10 Nov 2017
8.4 m-diameter segment made from 17.5 tonnes of Ohara glass should be ready in 2023.
Casting of the fifth mirror segment for the billion-dollar Giant Magellan Telescope (GMT) has begun at the University of Arizona's Richard F. Caris Mirror Laboratory.
The huge optical component is being cast from 17.5 tonnes of E6 low-expansion glass from Japan’s Ohara, and won’t be finished until 2023. It is one of seven petal-like segments that will eventually make up the GMT’s primary collection optics.
Scheduled for first light in around six years from now, the privately funded GMT will be one of the most powerful optical telescopes in the world, able to collect images via the seven-segment primary mirror with an effective diameter of 25 meters.
Casting process
The first of the telescope’s 8.4 meter-diameter segments, whose casting began more than a decade ago, is complete and was recently moved into storage near Tucson Airport – in anticipation of future transportation to the GMT’s site high in Chile’s super-dry Atacama Desert.
The second, third, and fourth GMT mirrors are still being made at the Arizona lab, and should be completed in 2019, 2020, and 2022, respectively.
During the casting process, the glass in melted in a spinning furnace and heated to more than 1100°C, rotating at speeds of up to five resolutions per minute. After it has spent around three months cooling down, the glass disk is precision-polished to its final shape using state-of-the-art technology developed by the University of Arizona.
The final polished surface is required to depart from the desired shape by no more than 25 nanometers. After polishing, the mirror surfaces are coated with a thin layer of aluminum to ensure maximum reflectivity.
Once completed, GMT is expected to produce images a full order of magnitude sharper than the Hubble Space Telescope is capable of – thanks in no small measure to a deformable secondary mirror that will correct for atmospheric distortions with a state-of-the-art adaptive optics system.
Astronomers plan to use the telescope to look directly at exoplanets and some of the most distant galaxies in the universe.

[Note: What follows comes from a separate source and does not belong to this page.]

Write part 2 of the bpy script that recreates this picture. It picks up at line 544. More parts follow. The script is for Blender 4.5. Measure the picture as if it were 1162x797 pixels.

Robert N. Shelton, president of the GMT Organization (GMTO) said in a statement: “We are thrilled to be casting the Giant Magellan Telescope’s fifth mirror. [The] Giant Magellan Telescope project will enable breakthrough discoveries in astronomy, and perhaps entirely new fields of study. With the talents of the team at the University of Arizona and across our entire community, we are taking the next step towards completing the seven-mirror GMT.”
Coarse grinding
The fifth mirror, which began casting November 4, is now one of four GMT mirrors at various stages of completion inside the specialist Arizona laboratory. The lab says that polishing of the second mirror’s front surface is well under way; that coarse grinding will begin on the front of the third mirror shortly; and that mirror number four - the central mirror around which the six "petals" are to be arranged – is next in line for the coarse grinding process.
Of the remaining two mirrors yet to be cast, the glass destined for mirror six has been delivered to Tucson, and mirror seven’s glass is said to be on order from Ohara’s factory in Japan.
While 2023 is now slated for “first light”, GMTO says that it has already broken ground in Chile, and developed the infrastructure on the site needed to support construction activities.
University of Texas astronomy professor Taft Armandroff, vice-chair of the GMTO Corporation’s board of directors, observed: “Creating the largest telescope in history is a monumental endeavor, and the GMT will be among the largest privately-funded scientific initiatives to date.”
Among the GMT’s founders and backers are the Smithsonian Institution, the Carnegie Institution for Science, Harvard University, Astronomy Australia, and the University of Arizona. Full a full list, click here.
One of the GMT’s primary objectives will be spectroscopic analysis of exoplanet atmospheres – including looking for signs of biomarker gases and oxygen that may signal the existence of extra-terrestrial life.
Key equipment to achieve that includes the Visible Echelle Spectrograph – better known as “G-CLEF” – while the GMT’s visible multi-object spectrograph “GMACS” will be optimized to observe very faint objects and help the study of galaxy evolution in the early universe.